[Recorded data]

# # # #

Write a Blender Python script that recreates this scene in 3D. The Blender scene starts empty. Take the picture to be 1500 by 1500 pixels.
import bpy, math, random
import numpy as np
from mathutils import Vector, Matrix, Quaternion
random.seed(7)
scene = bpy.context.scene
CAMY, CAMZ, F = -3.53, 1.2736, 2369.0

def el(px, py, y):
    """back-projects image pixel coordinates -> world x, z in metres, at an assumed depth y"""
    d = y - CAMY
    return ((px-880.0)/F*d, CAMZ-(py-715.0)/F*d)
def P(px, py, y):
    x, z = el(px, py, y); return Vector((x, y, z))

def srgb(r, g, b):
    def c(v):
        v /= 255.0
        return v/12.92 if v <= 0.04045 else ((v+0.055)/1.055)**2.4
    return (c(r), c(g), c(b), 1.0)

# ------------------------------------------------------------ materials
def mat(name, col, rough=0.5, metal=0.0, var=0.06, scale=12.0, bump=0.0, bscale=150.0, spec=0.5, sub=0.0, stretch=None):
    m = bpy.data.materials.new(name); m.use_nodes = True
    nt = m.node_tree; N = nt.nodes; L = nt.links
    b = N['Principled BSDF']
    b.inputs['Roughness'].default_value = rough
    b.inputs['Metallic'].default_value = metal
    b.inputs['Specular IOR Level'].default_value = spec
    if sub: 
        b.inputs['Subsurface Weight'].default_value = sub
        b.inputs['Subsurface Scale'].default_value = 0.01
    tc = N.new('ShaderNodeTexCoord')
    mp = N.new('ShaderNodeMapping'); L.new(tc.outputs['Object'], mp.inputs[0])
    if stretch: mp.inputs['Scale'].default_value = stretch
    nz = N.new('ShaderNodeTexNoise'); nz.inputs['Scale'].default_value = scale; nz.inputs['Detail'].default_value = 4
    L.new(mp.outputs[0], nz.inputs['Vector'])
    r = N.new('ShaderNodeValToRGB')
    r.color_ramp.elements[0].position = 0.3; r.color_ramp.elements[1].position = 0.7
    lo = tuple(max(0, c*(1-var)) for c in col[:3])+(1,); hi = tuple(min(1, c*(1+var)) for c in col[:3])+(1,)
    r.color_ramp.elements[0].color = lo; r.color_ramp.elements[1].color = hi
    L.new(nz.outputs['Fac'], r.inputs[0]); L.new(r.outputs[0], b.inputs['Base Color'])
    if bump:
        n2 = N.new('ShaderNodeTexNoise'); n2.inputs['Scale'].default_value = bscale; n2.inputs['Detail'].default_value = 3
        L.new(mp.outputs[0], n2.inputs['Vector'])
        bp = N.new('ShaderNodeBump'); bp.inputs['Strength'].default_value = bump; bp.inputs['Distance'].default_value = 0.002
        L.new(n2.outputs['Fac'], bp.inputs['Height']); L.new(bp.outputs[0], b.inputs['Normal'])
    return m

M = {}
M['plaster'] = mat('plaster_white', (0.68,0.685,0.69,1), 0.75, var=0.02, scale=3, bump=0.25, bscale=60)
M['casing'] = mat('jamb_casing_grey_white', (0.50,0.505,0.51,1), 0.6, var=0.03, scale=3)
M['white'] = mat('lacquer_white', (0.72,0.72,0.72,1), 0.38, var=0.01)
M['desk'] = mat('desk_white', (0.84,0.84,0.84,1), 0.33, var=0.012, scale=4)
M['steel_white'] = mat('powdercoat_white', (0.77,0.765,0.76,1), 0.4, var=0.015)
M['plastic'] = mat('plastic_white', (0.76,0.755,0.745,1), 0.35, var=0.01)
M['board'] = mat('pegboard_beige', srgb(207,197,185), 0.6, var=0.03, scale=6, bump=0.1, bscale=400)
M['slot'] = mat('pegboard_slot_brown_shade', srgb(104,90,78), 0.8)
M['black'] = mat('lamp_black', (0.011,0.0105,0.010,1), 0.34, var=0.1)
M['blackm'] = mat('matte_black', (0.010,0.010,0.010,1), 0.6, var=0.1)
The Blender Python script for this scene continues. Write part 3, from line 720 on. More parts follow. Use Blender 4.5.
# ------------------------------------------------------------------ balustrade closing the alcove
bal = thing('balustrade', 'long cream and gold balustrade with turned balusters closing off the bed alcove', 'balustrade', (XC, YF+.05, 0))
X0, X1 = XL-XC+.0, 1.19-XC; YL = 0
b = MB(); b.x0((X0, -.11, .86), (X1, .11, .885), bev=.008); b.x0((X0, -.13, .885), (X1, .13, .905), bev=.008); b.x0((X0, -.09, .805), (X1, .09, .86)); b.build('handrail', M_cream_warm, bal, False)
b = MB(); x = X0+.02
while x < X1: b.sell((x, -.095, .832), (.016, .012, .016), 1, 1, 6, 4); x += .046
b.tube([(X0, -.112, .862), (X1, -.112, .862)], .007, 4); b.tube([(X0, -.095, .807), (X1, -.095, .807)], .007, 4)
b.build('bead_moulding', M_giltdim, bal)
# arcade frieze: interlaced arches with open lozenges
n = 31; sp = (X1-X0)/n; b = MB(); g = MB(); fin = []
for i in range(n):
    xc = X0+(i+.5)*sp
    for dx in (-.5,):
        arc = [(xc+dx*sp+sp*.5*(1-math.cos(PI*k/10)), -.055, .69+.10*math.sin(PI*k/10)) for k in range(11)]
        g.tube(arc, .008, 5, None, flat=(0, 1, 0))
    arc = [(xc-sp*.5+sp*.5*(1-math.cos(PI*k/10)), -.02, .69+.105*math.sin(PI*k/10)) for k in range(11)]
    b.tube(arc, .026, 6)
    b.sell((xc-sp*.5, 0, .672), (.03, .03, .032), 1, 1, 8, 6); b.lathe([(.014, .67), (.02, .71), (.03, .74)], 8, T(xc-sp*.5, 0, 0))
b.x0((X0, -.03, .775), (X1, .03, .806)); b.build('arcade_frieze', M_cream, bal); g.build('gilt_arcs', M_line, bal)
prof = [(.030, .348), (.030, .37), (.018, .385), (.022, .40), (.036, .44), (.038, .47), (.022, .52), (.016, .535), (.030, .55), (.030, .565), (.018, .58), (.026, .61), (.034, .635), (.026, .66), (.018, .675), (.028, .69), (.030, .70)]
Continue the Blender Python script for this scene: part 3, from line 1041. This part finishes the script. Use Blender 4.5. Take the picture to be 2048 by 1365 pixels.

# # # #

All lines from the beginning of the material above through the one with "return (c(r), c(g), c(b), 1.0)" need to be returned exactly; please return those and only those.

== EXERCISE RESULT ==
Write a Blender Python script that recreates this scene in 3D. The Blender scene starts empty. Take the picture to be 1500 by 1500 pixels.
import bpy, math, random
import numpy as np
from mathutils import Vector, Matrix, Quaternion
random.seed(7)
scene = bpy.context.scene
CAMY, CAMZ, F = -3.53, 1.2736, 2369.0

def el(px, py, y):
    """back-projects image pixel coordinates -> world x, z in metres, at an assumed depth y"""
    d = y - CAMY
    return ((px-880.0)/F*d, CAMZ-(py-715.0)/F*d)
def P(px, py, y):
    x, z = el(px, py, y); return Vector((x, y, z))

def srgb(r, g, b):
    def c(v):
        v /= 255.0
        return v/12.92 if v <= 0.04045 else ((v+0.055)/1.055)**2.4
    return (c(r), c(g), c(b), 1.0)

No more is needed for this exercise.